By starting at the top of the triangle below and moving to adjacent numbers on the row below, the maximum total from top to bottom is 23.

3
7 4
2 4 6
8 5 9 3

That is, 3 + 7 + 4 + 9 = 23.

Brute Force

When answering the problem with a brute force solution, it is pretty simple to go through the steps, we just need to try all combinations. Since we have a binary choice each time. We can iterate through all possibilities with a normal integer counter, and use the bits of the number to pick the direction left or right. While running through the path, we sum up the numbers and check if they are larger than the current maximum found.It is not possible to try every route to solve this problem (where the base of the triangle has 100 numbers), as there are 2^(99) altogether! If you could check one trillion (10^(12)) routes every second it would take over twenty billion years to check them all.

Dynamic Programming

 
Standing at the top of the triangle we have to choose between going left and right. In order to make the optimal choice (which maximizes the sum), we would have to know how large a sum we can get if we go either way. We have to solve the two smaller problems which I have marked with blue and the orange in the figure to the right.
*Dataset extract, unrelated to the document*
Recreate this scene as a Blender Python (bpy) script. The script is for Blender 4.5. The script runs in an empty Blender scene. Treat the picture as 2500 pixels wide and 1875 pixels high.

We can break each of the sub-problems down in a similar way, and we can continue to do so until we reach a sub-problem at the bottom line consisting of only one number, then the answer is the number it self. Once that question is answered we can move up one line, and answer the questions posed there with a solution which is a + max(b,c).
Once we know the answer to all 3 sub-problems on the next to last line, we can move up and answer the posed sub-problems by the same formula already applied. And we can continue to do so until we reach the original question of whether to go left or right

Savings with Dynamic Programming

If we want to solve the small problem with brute force, we would need to test all 8 paths, each resulting in 3 additions, in total 24 additions.
If we use dynamic programming, the first iteration would require 3 maximum comparison operations and 3 additions. The next line would require 2 maximum comparison operations and 2 additions, and the first line would require one of each. So a total of 6 maximum comparison operations and 6 additions.

Dynamic Programming – The Algorithm

We can make a short-cut with the algorithm, as we don’t have to break the problem into sub-problems, but can start from the bottom and work the way up through the triangle until we reach the top and the algorithm spits out a number.
We start with a triangle that looks like

3
7 4
2 4 6
8 5 9 3

Applying the algorithm to the small problem we will need three iterations. The first iteration we apply the rule a + max(b,c) which creates a new triangle which looks as

3
7 4
10 13 15

Making the second iteration of the algorithm makes the triangle look

3
20 19

And if we run the algorithm once more, the triangle collapses to one number – 23 – which is the answer to the question.

Program:

#include<stdio.h>
int main(void)
{
    int j,t,n,i,a[100][100];
    printf("hi\n");
    scanf("%d",&t);
    while(t--)
    {
        scanf("%d",&n);
        for(i=0;i<n;i++)
        {
            for(j=0;j<=i;j++)
            {
                scanf("%d",&a[i][j]);
            }
        }
        for(i=n-2;i>=0;i--)
        {
            for(j=0;j<=i;j++)
            {
                a[i][j]+=a[i+1][j]>a[i+1][j+1]?a[i+1][j]:a[i+1][j+1];
            }
        }
        printf("%d\n",a[0][0]);
    }
    return 0;
}
Time complexity:O(n^2) where n is the number of rows.
we traverse through  n-1  elements on (n-2)th line, (n-2) elements on (n-3)th line and so on till 1 element in first line, a total of 1+2+..+(n-1) elements i.e. (n-1)n/2 or O(n^2) eelments.
At each element, an adition and comparision operation is performed in O(1) time.